The opinion of the court went on, at 455 F. Supp. 417, to point out precisely what it is that must be accurate:

"The section 611 privilege is limited, however, to `accurate' reports of an official action or proceeding, and I must therefore consider whether defendants published `accurate' reports within the meaning of section 611. See generally Restatement (Second) of Torts § 611, Comment f (1977). In addressing that question, the complained-of-publications must be compared, not with the events that actually transpired, but with the governmental reports that defendants republished."

See also Gawel v. Chicago American Publishing Co., 1 Ill. App. 3d 481, 274 N.E.2d 628 (1971); Sciandra v. Lynett, 409 Pa. 595, 187 A.2d 586 (1962); Moloney v. Tribune Publishing Co., 26 Wash. App. 357, 613 P.2d 1179, 1181-82 (1980).

The foundation on which the qualified privilege is based is legitimate reliance on an authorized governmental account of an official action.

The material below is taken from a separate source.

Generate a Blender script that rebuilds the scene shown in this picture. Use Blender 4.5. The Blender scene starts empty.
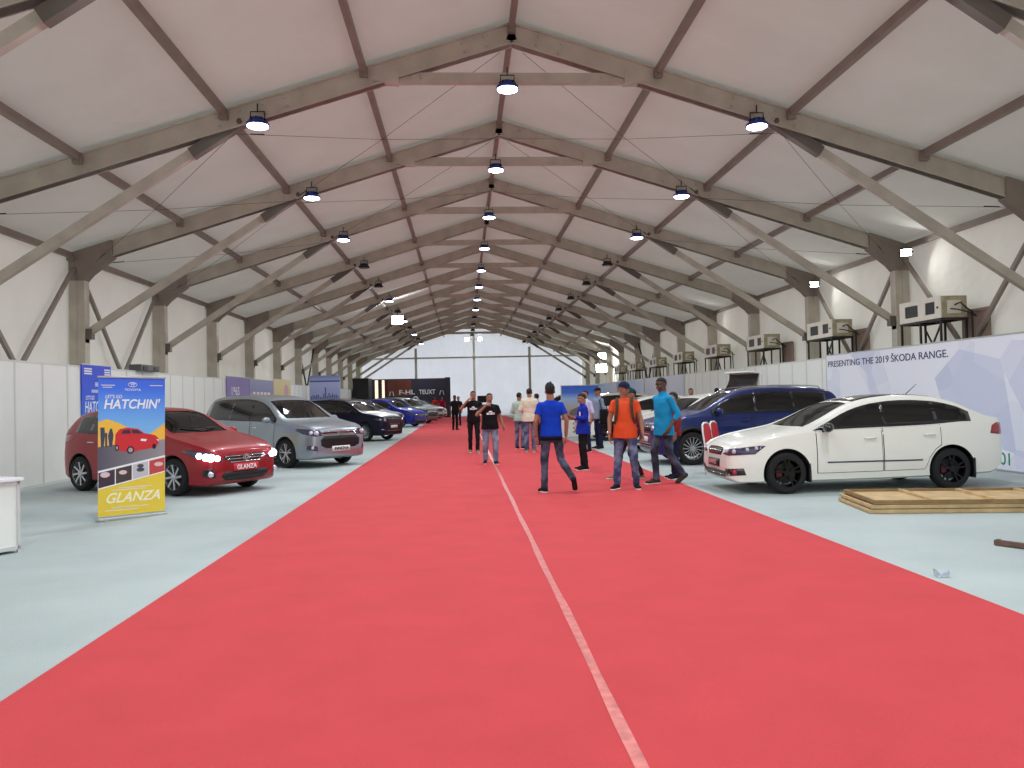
import bpy, bmesh, math, random
from mathutils import Vector, Matrix, noise
from mathutils.bvhtree import BVHTree
random.seed(7)
C = bpy.context.scene.collection
PI = math.pi
def rad(a): return math.radians(a)
# ---------------------------------------------------------------- camera, sky, exposure
FPX = 807.83
cam_data = bpy.data.cameras.new('camera')
cam_data.sensor_width = 36.0
cam_data.lens = 36.0 * FPX / 1024.0
cam_data.clip_end = 400
cam = bpy.data.objects.new('camera', cam_data)
C.objects.link(cam)
YAW, PITCH, ROLL = .0611, .0175, .0217
cam.matrix_world = (Matrix.Translation((-.99, 0, 1.53)) @ Matrix.Rotation(-YAW, 4, 'Z')
                    @ Matrix.Rotation(PI/2 + PITCH, 4, 'X') @ Matrix.Rotation(-ROLL, 4, 'Z'))
bpy.context.scene.camera = cam
S = bpy.context.scene
S.view_settings.view_transform = 'Standard'
S.view_settings.look = 'None'
S.view_settings.gamma = 1
S.view_settings.use_curve_mapping = False
S.view_settings.exposure = 0.38
world = bpy.data.worlds.new('world')
S.world = world
world.use_nodes = True
bg = world.node_tree.nodes['Background']
bg.inputs[0].default_value = (.93, .96, .955, 1)     # bright overcast daylight outside the tent
bg.inputs[1].default_value = .80
LAMP_W = 38.0          # watts of one hanging high-bay lamp
FABRIC_T = .26          # how much daylight the tent skin lets through

# ---------------------------------------------------------------- materials
def s2l(c):
    out = []
    for v in c:
        v /= 255.0
        out.append(v/12.92 if v <= .04045 else ((v+.055)/1.055)**2.4)
    return tuple(out)
MATS = {}
def mat(name, rgb, rough=.6, metal=0.0, coat=0.0, spec=.5, var=0.0, vscale=8.0, bump=0.0, bscale=40.0, emit=0.0):
    if name in MATS: return MATS[name]
    m = bpy.data.materials.new(name); m.use_nodes = True
    nt = m.node_tree; b = nt.nodes['Principled BSDF']
    col = s2l(rgb) + (1,)
    b.inputs['Base Color'].default_value = col
    b.inputs['Roughness'].default_value = rough
    b.inputs['Metallic'].default_value = metal
    b.inputs['Coat Weight'].default_value = coat
    b.inputs['Coat Roughness'].default_value = .05
    b.inputs['Specular IOR Level'].default_value = spec
    tc = nt.nodes.new('ShaderNodeTexCoord')
    if var > 0:
        n = nt.nodes.new('ShaderNodeTexNoise'); n.inputs['Scale'].default_value = vscale; n.inputs['Detail'].default_value = 4
        nt.links.new(tc.outputs['Object'], n.inputs['Vector'])
        r = nt.nodes.new('ShaderNodeValToRGB')
        r.color_ramp.elements[0].position = .3; r.color_ramp.elements[1].position = .7
        r.color_ramp.elements[0].color = tuple(max(0, c*(1-var)) for c in col[:3]) + (1,)
        r.color_ramp.elements[1].color = tuple(min(1, c*(1+var)) for c in col[:3]) + (1,)
        nt.links.new(n.outputs['Fac'], r.inputs['Fac']); nt.links.new(r.outputs['Color'], b.inputs['Base Color'])
    if bump > 0:
        n2 = nt.nodes.new('ShaderNodeTexNoise'); n2.inputs['Scale'].default_value = bscale; n2.inputs['Detail'].default_value = 3
        nt.links.new(tc.outputs['Object'], n2.inputs['Vector'])
        bp = nt.nodes.new('ShaderNodeBump'); bp.inputs['Strength'].default_value = bump; bp.inputs['Distance'].default_value = .02
        nt.links.new(n2.outputs['Fac'], bp.inputs['Height']); nt.links.new(bp.outputs['Normal'], b.inputs['Normal'])
    if emit > 0:
        b.inputs['Emission Color'].default_value = col; b.inputs['Emission Strength'].default_value = emit
    MATS[name] = m
    return m
def fabric_mat(name, rgb, fac):
    m = bpy.data.materials.new(name); m.use_nodes = True; nt = m.node_tree
    nt.nodes.remove(nt.nodes['Principled BSDF'])
    out = nt.nodes['Material Output']; tc = nt.nodes.new('ShaderNodeTexCoord')
    n = nt.nodes.new('ShaderNodeTexNoise'); n.inputs['Scale'].default_value = .8; n.inputs['Detail'].default_value = 5
    nt.links.new(tc.outputs['Object'], n.inputs['Vector'])
    r = nt.nodes.new('ShaderNodeValToRGB'); c = s2l(rgb)
    r.color_ramp.elements[0].position = .3; r.color_ramp.elements[1].position = .7
    r.color_ramp.elements[0].color = tuple(v*.93 for v in c) + (1,); r.color_ramp.elements[1].color = c + (1,)
    nt.links.new(n.outputs['Fac'], r.inputs['Fac'])
    d = nt.nodes.new('ShaderNodeBsdfDiffuse'); t = nt.nodes.new('ShaderNodeBsdfTranslucent'); mx = nt.nodes.new('ShaderNodeMixShader')
    n2 = nt.nodes.new('ShaderNodeTexNoise'); n2.inputs['Scale'].default_value = 1.5; n2.inputs['Detail'].default_value = 2
    nt.links.new(tc.outputs['Object'], n2.inputs['Vector'])
    bp = nt.nodes.new('ShaderNodeBump'); bp.inputs['Strength'].default_value = .5; bp.inputs['Distance'].default_value = .1
    nt.links.new(n2.outputs['Fac'], bp.inputs['Height'])
    for s in (d, t):
        nt.links.new(r.outputs['Color'], s.inputs['Color'])
    nt.links.new(bp.outputs['Normal'], d.inputs['Normal'])
    mx.inputs[0].default_value = fac
    nt.links.new(d.outputs[0], mx.inputs[1]); nt.links.new(t.outputs[0], mx.inputs[2]); nt.links.new(mx.outputs[0], out.inputs['Surface'])
    return m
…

The precise nature of the error that may inhere in that governmental account is immaterial to the existence of the privilege. The present situation is, therefore, directly controlled by our conclusion in Koren v. Capital-Gazette Newspapers, Inc., at 22 Md. App. 582, 325 A.2d 140:

"In reporting accurately what was told to its reporters by the FBI ... Capital was fully privileged. Even to begin to make a case, the Korens must establish some falsity emanating not from the FBI but from Capital directly."

The motion for summary judgment was correctly granted.

JUDGMENT AFFIRMED; COSTS TO BE PAID BY APPELLANT.